start

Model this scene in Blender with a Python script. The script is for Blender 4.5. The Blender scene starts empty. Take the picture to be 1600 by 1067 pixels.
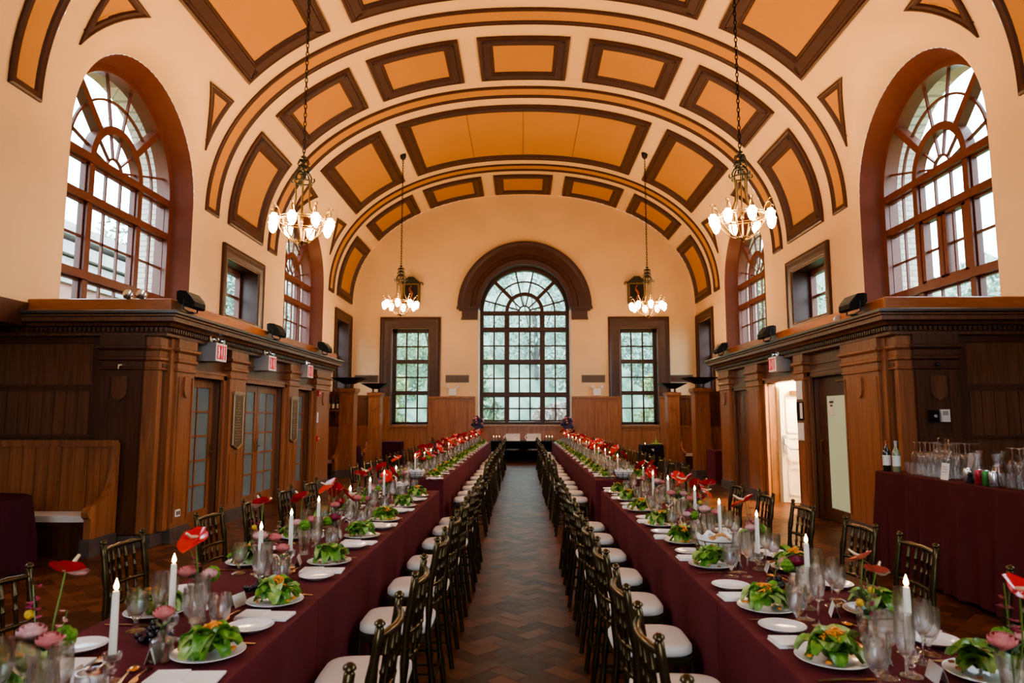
SKY, P_CH, P_FL, P_TO, P_CO, EXPO = 7.2, 230, 270, 190, 320, 0.66
import bpy, bmesh, math, random
from math import sin, cos, pi, radians as RD, sqrt, atan2
from mathutils import Vector, Matrix
from mathutils.geometry import tessellate_polygon
random.seed(7)
S = bpy.context.scene
COL = S.collection

# ------------------------------------------------------------------ mesh collecting
class MB:
    def __init__(s, xf=None):
        s.v = []; s.f = []; s.mi = []; s.xf = xf; s.m = 0
    def pts(s, ps):
        b = len(s.v)
        for p in ps:
            p = s.xf(*p) if s.xf else p
            s.v.append((p[0], p[1], p[2]))
        return b
    def face(s, *i):
        s.f.append(tuple(i)); s.mi.append(s.m)
    def poly(s, ps):
        b = s.pts(ps); s.face(*range(b, b + len(ps)))
    def box(s, x0, y0, z0, x1, y1, z1):
        b = s.pts([(x0,y0,z0),(x1,y0,z0),(x1,y1,z0),(x0,y1,z0),(x0,y0,z1),(x1,y0,z1),(x1,y1,z1),(x0,y1,z1)])
        for q in ((0,3,2,1),(4,5,6,7),(0,1,5,4),(1,2,6,5),(2,3,7,6),(3,0,4,7)):
            s.face(*[b+k for k in q])
    def obox(s, c, sz, rz=0, rx=0, ry=0):
        M = Matrix.Translation(c) @ Matrix.Rotation(rz,4,'Z') @ Matrix.Rotation(ry,4,'Y') @ Matrix.Rotation(rx,4,'X')
        o = []
        for dz in (-.5,.5):
            for dx,dy in ((-.5,-.5),(.5,-.5),(.5,.5),(-.5,.5)):
                o.append(tuple(M @ Vector((dx*sz[0], dy*sz[1], dz*sz[2]))))
        b = s.pts(o)
        for q in ((0,3,2,1),(4,5,6,7),(0,1,5,4),(1,2,6,5),(2,3,7,6),(3,0,4,7)):
            s.face(*[b+k for k in q])
    def rings(s, rs, closed=True, cap=True):
        n = len(rs[0]); bs = [s.pts(r) for r in rs]
        for a, b in zip(bs, bs[1:]):
            for i in range(n if closed else n-1):
                j = (i+1) % n
                s.face(a+i, a+j, b+j, b+i)
        if cap and closed:
            s.face(*[bs[0]+i for i in reversed(range(n))]); s.face(*[bs[-1]+i for i in range(n)])
    def lathe(s, prof, o=(0,0,0), n=16, cap=True):
        rs = []
        for r, z in prof:
            rs.append([(o[0]+r*cos(2*pi*i/n), o[1]+r*sin(2*pi*i/n), o[2]+z) for i in range(n)])
        s.rings(rs, True, cap)
    def tube(s, path, rad, n=8, cap=True, squash=None):
        P = [Vector(p) for p in path]
        if not hasattr(rad, '__len__'): rad = [rad]*len(P)
        rs = []; up = None
        for i, p in enumerate(P):
            d = (P[min(i+1,len(P)-1)] - P[max(i-1,0)]).normalized()
            if up is None:
                up = Vector((0,0,1)) if abs(d.z) < .9 else Vector((1,0,0))
            a = d.cross(up)
            if a.length < 1e-4: a = d.cross(Vector((1,0,0)))
            a.normalize(); bb = a.cross(d); up = bb
            rs.append([tuple(p + rad[i]*(cos(2*pi*k/n)*a + sin(2*pi*k/n)*bb)) for k in range(n)])
        s.rings(rs, True, cap)
    def prism(s, poly, f0, f1):
        """poly: list of 2D points; f0,f1: functions 2D->3D for both faces"""
        n = len(poly); a = s.pts([f0(*p) for p in poly]); b = s.pts([f1(*p) for p in poly])
        tr = tessellate_polygon([[Vector((p[0],p[1],0)) for p in poly]])
        for t in tr:
            s.face(a+t[0], a+t[1], a+t[2]); s.face(b+t[2], b+t[1], b+t[0])
        for i in range(n):
            j = (i+1) % n; s.face(a+i, a+j, b+j, b+i)
    def holed(s, loops, fn):
        tr = tessellate_polygon([[Vector((p[0],p[1],0)) for p in L] for L in loops])
        fl = [p for L in loops for p in L]; b = s.pts([fn(*p) for p in fl])
        for t in tr: s.face(b+t[0], b+t[1], b+t[2])
    def sweep(s, prof, path, closed=False, cap=True):
        """profile [(out,z)] swept along 2D path; out is to the right of travel"""
        n = len(path); rs = []
        for i in range(n):
            p = Vector(path[i]); 
            pr = Vector(path[i-1]) if (i > 0 or closed) else None
            nx = Vector(path[(i+1) % n]) if (i < n-1 or closed) else None
            d0 = (p-pr).normalized() if pr is not None else (nx-p).normalized()
            d1 = (nx-p).normalized() if nx is not None else d0
            n0 = Vector((d0.y,-d0.x)); n1 = Vector((d1.y,-d1.x))
            mm = n0+n1
            if mm.length < 1e-5: mm = n0
            mm.normalize(); k = 1/max(.25, mm.dot(n0))
            rs.append([(p.x+mm.x*o*k, p.y+mm.y*o*k, z) for o, z in prof])
        m = len(prof); bs = [s.pts(r) for r in rs]
        prs = list(zip(bs, bs[1:])) + ([(bs[-1], bs[0])] if closed else [])
        for a, b in prs:
            for i in range(m-1): s.face(a+i, b+i, b+i+1, a+i+1)
        if cap and not closed:
            s.face(*[bs[0]+i for i in range(m)]); s.face(*[bs[-1]+i for i in reversed(range(m))])
    def sphere(s, c, r, n=10, m=7, sq=(1,1,1)):
        rs = []
        for j in range(m+1):
            ph = pi*j/m; rr = max(sin(ph), 1e-3)
            rs.append([(c[0]+r*sq[0]*rr*cos(2*pi*i/n), c[1]+r*sq[1]*rr*sin(2*pi*i/n), c[2]-r*sq[2]*cos(ph)) for i in range(n)])
        s.rings(rs, True, True)
    def grid(s, fn, nu, nv):
        b = s.pts([fn(i/nu, j/nv) for j in range(nv+1) for i in range(nu+1)])
        for j in range(nv):
            for i in range(nu):
                a = b + j*(nu+1)+i; s.face(a, a+1, a+nu+2, a+nu+1)
    def mesh(s, name, mats, smooth=None):
        me = bpy.data.meshes.new(name); me.from_pydata(s.v, [], s.f)
        for m in (mats if isinstance(mats,(list,tuple)) else [mats]): me.materials.append(m)
        if any(s.mi): me.polygons.foreach_set('material_index', s.mi)
        bm = bmesh.new(); bm.from_mesh(me); bmesh.ops.recalc_face_normals(bm, faces=bm.faces); bm.to_mesh(me); bm.free()
        if smooth is not None:
            me.polygons.foreach_set('use_smooth', [True]*len(me.polygons))
            if smooth < 179: me.set_sharp_from_angle(angle=RD(smooth))
        me.update(); return me
    def build(s, name, mats, parent=None, smooth=None, loc=None):
        o = bpy.data.objects.new(name, s.mesh(name, mats, smooth)); COL.objects.link(o)
        if parent is not None: o.parent = parent
        if loc: o.location = loc
        return o

def tag(o, label, cat, group=None, kind=None):
    if label: o['label'] = label
    if cat: o['category'] = cat
    if group: o['group'] = group
    if kind: o['kind'] = kind
    return o
def thing(name, label, cat, loc=(0,0,0), rz=0, group=None):
    o = bpy.data.objects.new(name, None); COL.objects.link(o); o.empty_display_size = .1
    o.location = loc; o.rotation_euler = (0,0,rz); return tag(o, label, cat, group)
def struct(o, label=None, cat=None):
    return tag(o, label, cat, None, 'structure')
def dup(src, loc, rz=0, label=None, group=None, scale=None):
    r = src.copy(); COL.objects.link(r); r.location = loc; r.rotation_euler = (0,0,rz)
    if label: r['label'] = label
    if group: r['group'] = group
    if scale: r.scale = (scale,)*3 if not hasattr(scale,'__len__') else scale
    for ch in list(src.children):
        c = ch.copy(); COL.objects.link(c); c.parent = r
        for g in list(ch.children):
            d = g.copy(); COL.objects.link(d); d.parent = c
    return r
ORD = ['zeroth','first','second','third','fourth','fifth','sixth','seventh','eighth','ninth','tenth','eleventh','twelfth','thirteenth','fourteenth','fifteenth','sixteenth','seventeenth','eighteenth','nineteenth','twentieth','twenty-first','twenty-second','twenty-third','twenty-fourth','twenty-fifth','twenty-sixth','twenty-seventh','twenty-eighth','twenty-ninth','thirtieth']

# ------------------------------------------------------------------ materials
def nodes(name):
    m = bpy.data.materials.new(name); m.use_nodes = True
    nt = m.node_tree; return m, nt, nt.nodes['Principled BSDF']
def L(nt, a, b): nt.links.new(a, b)
def mat(name, c, rough=.5, metal=0, noise=0, nscale=8, bump=0, bscale=40, spec=None, sheen=0, emit=None, es=0, trans=0, coat=0, sss=0):
    m, nt, p = nodes(name)
    p.inputs['Base Color'].default_value = (*c, 1); p.inputs['Roughness'].default_value = rough; p.inputs['Metallic'].default_value = metal
    if spec is not None: p.inputs['Specular IOR Level'].default_value = spec
    if sheen: p.inputs['Sheen Weight'].default_value = sheen
    if coat: p.inputs['Coat Weight'].default_value = coat; p.inputs['Coat Roughness'].default_value = .15
    if trans: p.inputs['Transmission Weight'].default_value = trans
    if sss: p.inputs['Subsurface Weight'].default_value = sss; p.inputs['Subsurface Radius'].default_value = (.02,.01,.005)
    if emit: p.inputs['Emission Color'].default_value = (*emit,1); p.inputs['Emission Strength'].default_value = es
    g = nt.nodes.new('ShaderNodeNewGeometry')
    if noise:
        t = nt.nodes.new('ShaderNodeTexNoise'); t.inputs['Scale'].default_value = nscale; t.inputs['Detail'].default_value = 4
        L(nt, g.outputs['Position'], t.inputs['Vector'])
        r = nt.nodes.new('ShaderNodeMapRange'); r.inputs['To Min'].default_value = 1-noise; r.inputs['To Max'].default_value = 1+noise
        r.inputs['From Min'].default_value = .25; r.inputs['From Max'].default_value = .75
        L(nt, t.outputs['Fac'], r.inputs['Value'])
        mx = nt.nodes.new('ShaderNodeMix'); mx.data_type = 'RGBA'; mx.blend_type = 'MULTIPLY'; mx.inputs[0].default_value = 1
        mx.inputs[6].default_value = (*c,1); L(nt, r.outputs['Result'], mx.inputs[7]); L(nt, mx.outputs[2], p.inputs['Base Color'])
    if bump:
        t = nt.nodes.new('ShaderNodeTexNoise'); t.inputs['Scale'].default_value = bscale; t.inputs['Detail'].default_value = 3
        L(nt, g.outputs['Position'], t.inputs['Vector'])
        b = nt.nodes.new('ShaderNodeBump'); b.inputs['Strength'].default_value = bump; b.inputs['Distance'].default_value = .01
        L(nt, t.outputs['Fac'], b.inputs['Height']); L(nt, b.outputs['Normal'], p.inputs['Normal'])
    return m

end

Copy out all lines from the material above that contain the string "scene".

Model this scene in Blender with a Python script. The script is for Blender 4.5. The Blender scene starts empty. Take the picture to be 1600 by 1067 pixels.
S = bpy.context.scene